Присматриваясь к двум воплощениям "идеократии" в ХХ столетии — фашизму и большевизму — Устрялов в целом отдавал предпочтение последнему. Во-первых, потому, что русская революция представлялась ему "явлением несравненно более грандиозным, "эпохальным", оригинальным и поучительным". Во-вторых, потому, что фашизм есть рецидив язычества, а в большевизме "нельзя <…> не заметить подспудного действия неиссякаемых христианских энергий". Наконец, Николай Васильевич, называя себя националистом, никогда не болел расизмом, будучи прежде всего имперцем, и здесь большевизм ему также оказался ближе. Но при всем при том, он видит и в фашизме много черт, достойных внимания: иерархический дух, создание различных форм социальной солидарности в виде профессиональных корпораций, учет органического характера социальных процессов и т.д. Включение этих элементов в советскую практику было бы, по его мнению, удачным синтезом двух "идеократий". Не знаю, читал ли Сталин "Путями синтеза", но действовал он, особенно после Победы, совершенно в духе "устряловских" рекомендаций… В экономической области мыслитель до 1930 г. был приверженцем нэпа, надеясь на постепенное возвращение к частнохозяйственной системе, при сохранении за государством ключевых позиций.

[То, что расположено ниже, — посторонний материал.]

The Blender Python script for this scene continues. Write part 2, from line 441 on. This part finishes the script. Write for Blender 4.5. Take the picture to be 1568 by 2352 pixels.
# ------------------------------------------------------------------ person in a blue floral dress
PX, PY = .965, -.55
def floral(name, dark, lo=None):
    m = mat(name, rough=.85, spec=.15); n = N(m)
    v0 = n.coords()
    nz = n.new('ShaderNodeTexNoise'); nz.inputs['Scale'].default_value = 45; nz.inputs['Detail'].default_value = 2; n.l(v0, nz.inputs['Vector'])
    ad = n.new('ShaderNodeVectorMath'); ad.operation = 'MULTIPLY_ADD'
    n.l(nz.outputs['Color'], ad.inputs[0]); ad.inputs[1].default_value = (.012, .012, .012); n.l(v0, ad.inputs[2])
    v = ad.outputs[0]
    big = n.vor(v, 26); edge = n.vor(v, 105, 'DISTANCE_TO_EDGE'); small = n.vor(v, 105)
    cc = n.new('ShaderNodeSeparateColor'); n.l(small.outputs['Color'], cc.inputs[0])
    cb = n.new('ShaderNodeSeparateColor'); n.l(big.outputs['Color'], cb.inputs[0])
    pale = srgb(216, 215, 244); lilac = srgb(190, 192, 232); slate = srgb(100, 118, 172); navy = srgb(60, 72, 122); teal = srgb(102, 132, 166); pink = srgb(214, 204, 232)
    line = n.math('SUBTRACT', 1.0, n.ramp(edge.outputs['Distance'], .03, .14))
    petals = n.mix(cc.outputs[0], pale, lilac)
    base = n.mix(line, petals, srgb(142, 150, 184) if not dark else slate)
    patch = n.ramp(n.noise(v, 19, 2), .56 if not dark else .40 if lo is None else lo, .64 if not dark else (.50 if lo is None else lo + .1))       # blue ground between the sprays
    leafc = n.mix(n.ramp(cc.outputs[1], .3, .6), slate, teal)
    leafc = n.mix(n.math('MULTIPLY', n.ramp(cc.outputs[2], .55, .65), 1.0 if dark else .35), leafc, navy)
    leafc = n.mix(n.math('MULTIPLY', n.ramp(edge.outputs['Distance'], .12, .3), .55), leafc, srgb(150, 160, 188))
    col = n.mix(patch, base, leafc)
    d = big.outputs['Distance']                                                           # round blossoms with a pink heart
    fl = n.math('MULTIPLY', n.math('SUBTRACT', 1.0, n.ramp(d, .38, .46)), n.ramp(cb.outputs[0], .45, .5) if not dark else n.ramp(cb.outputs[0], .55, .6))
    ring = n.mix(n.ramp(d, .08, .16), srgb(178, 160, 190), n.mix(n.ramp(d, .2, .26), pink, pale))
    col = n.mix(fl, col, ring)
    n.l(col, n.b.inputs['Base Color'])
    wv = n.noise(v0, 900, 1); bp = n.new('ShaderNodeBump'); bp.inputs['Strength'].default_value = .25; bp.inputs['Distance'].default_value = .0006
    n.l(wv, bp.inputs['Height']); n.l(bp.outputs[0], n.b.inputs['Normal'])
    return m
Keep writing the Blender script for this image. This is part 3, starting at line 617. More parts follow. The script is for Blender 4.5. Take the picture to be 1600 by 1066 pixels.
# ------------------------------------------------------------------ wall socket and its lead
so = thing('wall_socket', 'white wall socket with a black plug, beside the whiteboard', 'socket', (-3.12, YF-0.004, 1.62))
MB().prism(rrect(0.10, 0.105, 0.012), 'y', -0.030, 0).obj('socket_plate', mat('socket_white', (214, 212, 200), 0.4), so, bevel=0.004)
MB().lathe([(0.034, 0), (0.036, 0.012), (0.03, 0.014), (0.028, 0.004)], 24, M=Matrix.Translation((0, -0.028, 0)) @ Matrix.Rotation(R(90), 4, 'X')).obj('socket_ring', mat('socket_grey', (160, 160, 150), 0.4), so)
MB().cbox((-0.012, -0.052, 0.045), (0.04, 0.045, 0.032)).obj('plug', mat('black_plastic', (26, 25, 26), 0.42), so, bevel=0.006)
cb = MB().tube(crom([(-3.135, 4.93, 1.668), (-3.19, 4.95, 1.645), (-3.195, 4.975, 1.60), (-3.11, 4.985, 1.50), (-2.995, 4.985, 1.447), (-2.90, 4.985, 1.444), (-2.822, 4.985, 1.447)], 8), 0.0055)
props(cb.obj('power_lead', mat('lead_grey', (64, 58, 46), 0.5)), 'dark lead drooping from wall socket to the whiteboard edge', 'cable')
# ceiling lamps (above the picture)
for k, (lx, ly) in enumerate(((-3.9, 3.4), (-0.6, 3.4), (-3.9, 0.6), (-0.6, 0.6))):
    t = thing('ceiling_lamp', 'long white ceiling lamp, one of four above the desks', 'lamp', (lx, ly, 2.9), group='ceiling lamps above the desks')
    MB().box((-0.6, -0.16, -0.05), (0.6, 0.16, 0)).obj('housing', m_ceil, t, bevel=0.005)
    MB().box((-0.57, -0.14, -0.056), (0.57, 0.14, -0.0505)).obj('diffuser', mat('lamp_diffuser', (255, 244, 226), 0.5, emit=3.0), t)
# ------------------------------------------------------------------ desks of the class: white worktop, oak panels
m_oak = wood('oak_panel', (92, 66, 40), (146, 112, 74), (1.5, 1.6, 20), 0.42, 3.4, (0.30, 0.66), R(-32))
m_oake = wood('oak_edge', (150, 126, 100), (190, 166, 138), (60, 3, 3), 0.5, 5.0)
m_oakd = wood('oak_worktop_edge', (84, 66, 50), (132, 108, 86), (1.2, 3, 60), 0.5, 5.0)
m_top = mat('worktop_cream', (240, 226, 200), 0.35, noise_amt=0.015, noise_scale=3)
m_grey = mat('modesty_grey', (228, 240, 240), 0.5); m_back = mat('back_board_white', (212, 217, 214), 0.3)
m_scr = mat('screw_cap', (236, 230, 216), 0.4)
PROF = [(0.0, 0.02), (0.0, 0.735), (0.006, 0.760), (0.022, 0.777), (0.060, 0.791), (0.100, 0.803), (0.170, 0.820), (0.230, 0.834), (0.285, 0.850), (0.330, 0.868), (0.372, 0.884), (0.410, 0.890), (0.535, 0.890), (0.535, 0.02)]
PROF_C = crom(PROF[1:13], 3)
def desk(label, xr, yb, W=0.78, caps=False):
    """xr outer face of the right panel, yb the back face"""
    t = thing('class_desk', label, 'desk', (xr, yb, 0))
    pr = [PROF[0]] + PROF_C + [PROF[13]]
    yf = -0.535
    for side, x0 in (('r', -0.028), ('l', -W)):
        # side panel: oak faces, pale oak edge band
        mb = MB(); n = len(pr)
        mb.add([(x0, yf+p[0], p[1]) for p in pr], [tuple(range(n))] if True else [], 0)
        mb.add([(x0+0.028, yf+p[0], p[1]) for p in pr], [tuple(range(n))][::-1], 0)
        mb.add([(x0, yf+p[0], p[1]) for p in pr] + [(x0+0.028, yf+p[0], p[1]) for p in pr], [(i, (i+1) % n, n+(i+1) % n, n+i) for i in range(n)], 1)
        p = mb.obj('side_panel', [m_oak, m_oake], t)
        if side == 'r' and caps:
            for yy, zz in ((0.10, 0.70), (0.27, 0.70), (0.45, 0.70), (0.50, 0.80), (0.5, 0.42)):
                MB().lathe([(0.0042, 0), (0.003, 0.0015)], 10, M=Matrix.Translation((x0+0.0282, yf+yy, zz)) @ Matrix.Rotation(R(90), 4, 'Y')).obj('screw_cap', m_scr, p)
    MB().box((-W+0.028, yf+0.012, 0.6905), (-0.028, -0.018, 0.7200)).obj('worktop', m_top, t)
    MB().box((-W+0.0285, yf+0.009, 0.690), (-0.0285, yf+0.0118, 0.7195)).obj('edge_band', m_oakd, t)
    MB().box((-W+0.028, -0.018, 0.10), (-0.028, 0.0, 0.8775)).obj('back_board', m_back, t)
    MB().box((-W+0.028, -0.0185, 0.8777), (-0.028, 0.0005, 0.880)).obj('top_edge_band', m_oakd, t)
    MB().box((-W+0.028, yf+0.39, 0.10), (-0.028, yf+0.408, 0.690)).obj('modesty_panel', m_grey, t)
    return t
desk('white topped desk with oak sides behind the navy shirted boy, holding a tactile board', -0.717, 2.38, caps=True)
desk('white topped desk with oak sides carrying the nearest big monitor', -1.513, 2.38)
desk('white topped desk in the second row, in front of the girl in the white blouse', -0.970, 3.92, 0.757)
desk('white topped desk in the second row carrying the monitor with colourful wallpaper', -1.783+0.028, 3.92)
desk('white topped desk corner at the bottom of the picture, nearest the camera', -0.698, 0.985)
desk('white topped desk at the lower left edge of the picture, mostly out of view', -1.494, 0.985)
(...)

В 1921 г., с выходом сборника "Смена вех", у Устрялова вроде бы образуется большая группа единомышленников, в распоряжении которой имелись журналы, газеты и связи с Советской Россией, где также возникли сменовеховские кружки и издания. Любопытно, что большинство заграничных сменовеховцев, как и сам "отец-основатель", были кадетами. Вряд ли это случайно. Что-то в кадетской психологии было имманентно компромиссу с большевиками, прежде всего, конечно, государственный патриотизм. Не забудем: большевикам пел аллилуйю Н.А. Гредескул, добровольно пошли с ними на сотрудничество Н.Н. Кутлер и С.Ф. Ольденбург, "сам" Милюков завершил свою политическую карьеру панегириком Сталину, испытывал постоянные позывы к соглашательству В.А. Маклаков, склонялся к "примиренчеству" Новгородцев, даже у Струве были минуты колебания на сей счет, наконец, из околокадетских кругов вышли родственные национал-большевизму евразийцы… Самый же яркий пример, позиция бывшего члена ЦК партии Народной свободы академика В.И. Вернадского, писавшего в 1936 г. сыну-историку: "Я лично думаю, что Сталин — настоящий государственный человек. <…> После 1934 года огромный положительный сдвиг <…> Страна в целом, несомненно, растет, работает и учится. <…> Мне кажется, революция кончилась победой коммунистов, но в очень многом переродившихся. <…> Безумие и преступление делают те слои эмиграции, которые готовы разрушить коммунистическое — русское по существу государство — хотя бы с помощью немцев и японцев и потерей территории, которая сейчас охватывает как целое" (27). Здесь не только общий настрой, но и отдельные формулировки совершенно "устряловские", но следует заметить, что пишется это человеком, живущим не в Зарубежье, а в СССР, — важное подтверждение правильности установок "харбинского одиночки".